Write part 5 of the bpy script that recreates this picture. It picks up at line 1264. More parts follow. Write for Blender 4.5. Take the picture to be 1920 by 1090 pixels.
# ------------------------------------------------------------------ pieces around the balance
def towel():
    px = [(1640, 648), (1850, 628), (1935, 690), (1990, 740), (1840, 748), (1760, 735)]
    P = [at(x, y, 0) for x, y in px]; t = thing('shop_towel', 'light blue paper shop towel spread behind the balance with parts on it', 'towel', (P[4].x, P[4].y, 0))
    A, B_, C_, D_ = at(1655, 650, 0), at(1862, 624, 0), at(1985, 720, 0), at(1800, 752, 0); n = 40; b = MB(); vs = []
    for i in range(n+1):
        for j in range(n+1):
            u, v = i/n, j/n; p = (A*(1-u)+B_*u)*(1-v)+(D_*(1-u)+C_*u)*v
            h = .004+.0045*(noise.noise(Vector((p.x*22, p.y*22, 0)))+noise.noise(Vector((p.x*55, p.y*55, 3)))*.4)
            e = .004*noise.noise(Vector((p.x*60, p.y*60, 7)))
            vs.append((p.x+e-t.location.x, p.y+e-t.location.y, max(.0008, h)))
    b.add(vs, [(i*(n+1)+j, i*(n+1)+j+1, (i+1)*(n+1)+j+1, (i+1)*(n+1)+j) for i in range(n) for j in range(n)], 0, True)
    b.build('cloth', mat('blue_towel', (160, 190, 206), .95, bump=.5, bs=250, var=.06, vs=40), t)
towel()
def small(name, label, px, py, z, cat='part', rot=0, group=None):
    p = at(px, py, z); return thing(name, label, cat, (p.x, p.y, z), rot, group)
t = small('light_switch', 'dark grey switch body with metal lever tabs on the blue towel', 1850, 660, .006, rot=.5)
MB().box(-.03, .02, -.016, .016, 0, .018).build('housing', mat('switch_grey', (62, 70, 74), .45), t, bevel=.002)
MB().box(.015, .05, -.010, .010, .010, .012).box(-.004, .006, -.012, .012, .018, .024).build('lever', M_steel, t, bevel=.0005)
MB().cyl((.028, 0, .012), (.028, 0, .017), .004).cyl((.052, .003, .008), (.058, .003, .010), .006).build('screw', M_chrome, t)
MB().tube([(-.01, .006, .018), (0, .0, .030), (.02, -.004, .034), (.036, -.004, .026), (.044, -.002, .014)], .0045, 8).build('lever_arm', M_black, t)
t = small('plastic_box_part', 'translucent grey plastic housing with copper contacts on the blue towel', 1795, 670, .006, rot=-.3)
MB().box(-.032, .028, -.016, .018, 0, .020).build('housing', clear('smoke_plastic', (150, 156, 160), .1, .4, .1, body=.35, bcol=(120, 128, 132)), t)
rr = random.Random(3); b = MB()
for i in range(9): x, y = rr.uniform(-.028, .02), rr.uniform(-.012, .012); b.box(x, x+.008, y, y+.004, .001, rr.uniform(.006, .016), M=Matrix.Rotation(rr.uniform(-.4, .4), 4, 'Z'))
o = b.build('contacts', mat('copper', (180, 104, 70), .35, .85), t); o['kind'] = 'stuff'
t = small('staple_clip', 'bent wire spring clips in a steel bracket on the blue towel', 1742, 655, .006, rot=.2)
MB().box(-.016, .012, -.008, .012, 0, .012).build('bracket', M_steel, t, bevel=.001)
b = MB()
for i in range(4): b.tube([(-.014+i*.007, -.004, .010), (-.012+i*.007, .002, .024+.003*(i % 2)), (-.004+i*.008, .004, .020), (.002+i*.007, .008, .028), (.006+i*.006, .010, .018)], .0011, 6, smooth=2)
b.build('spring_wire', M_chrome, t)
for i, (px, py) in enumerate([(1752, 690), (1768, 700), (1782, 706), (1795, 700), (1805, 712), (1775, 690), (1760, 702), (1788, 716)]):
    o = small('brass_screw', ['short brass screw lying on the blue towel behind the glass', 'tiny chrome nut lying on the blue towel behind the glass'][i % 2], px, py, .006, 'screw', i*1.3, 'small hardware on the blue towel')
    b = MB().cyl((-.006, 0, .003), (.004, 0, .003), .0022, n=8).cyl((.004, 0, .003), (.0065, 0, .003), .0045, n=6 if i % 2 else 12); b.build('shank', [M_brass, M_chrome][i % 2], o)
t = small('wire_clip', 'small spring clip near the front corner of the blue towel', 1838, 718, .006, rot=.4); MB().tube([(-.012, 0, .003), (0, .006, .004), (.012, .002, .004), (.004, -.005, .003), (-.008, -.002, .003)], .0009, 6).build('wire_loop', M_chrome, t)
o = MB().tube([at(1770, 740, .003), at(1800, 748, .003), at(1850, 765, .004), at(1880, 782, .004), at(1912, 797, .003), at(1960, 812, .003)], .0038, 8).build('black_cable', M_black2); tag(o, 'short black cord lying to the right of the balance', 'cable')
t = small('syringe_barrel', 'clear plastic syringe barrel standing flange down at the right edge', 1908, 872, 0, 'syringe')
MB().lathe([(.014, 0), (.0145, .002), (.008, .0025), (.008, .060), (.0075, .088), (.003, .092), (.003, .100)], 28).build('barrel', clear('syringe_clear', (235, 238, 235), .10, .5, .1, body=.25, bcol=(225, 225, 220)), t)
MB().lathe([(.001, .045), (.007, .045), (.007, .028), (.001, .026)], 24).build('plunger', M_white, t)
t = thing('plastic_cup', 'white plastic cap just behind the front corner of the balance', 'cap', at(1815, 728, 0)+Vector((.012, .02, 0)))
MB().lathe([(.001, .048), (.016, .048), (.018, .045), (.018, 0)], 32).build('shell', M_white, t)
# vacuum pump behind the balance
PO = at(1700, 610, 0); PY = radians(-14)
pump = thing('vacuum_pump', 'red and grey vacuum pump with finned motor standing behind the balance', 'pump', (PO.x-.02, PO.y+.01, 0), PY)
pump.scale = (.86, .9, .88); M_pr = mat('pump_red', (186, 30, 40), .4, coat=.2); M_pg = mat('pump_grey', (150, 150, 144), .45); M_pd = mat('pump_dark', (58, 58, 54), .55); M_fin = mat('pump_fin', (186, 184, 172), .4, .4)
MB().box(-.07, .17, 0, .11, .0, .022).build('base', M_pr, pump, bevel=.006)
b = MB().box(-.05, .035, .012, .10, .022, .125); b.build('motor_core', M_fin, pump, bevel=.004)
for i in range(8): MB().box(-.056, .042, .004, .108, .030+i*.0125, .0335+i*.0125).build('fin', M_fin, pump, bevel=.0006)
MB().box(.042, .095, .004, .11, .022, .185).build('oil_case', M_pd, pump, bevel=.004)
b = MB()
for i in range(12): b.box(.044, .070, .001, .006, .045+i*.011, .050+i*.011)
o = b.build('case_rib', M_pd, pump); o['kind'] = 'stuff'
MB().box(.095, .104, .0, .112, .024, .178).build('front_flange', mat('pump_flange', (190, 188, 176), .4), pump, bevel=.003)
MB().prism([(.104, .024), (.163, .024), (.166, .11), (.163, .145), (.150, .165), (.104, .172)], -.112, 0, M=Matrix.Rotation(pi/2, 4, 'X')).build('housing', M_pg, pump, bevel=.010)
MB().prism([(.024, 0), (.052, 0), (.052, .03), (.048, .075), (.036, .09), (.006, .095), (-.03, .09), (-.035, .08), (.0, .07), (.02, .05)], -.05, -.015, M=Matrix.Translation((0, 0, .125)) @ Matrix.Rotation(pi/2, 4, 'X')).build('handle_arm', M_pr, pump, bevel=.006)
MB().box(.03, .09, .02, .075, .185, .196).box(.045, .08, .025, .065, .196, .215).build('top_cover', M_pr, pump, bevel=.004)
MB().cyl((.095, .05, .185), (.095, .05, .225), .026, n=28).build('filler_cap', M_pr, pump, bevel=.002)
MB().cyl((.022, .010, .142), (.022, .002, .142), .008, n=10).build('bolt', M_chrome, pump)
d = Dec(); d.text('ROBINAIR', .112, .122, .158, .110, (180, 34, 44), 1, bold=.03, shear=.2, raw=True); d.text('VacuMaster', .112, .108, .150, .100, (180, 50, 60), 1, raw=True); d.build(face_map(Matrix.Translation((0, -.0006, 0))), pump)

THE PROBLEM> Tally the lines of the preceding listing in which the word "parts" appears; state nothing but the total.

CORRECT OUTPUT> 2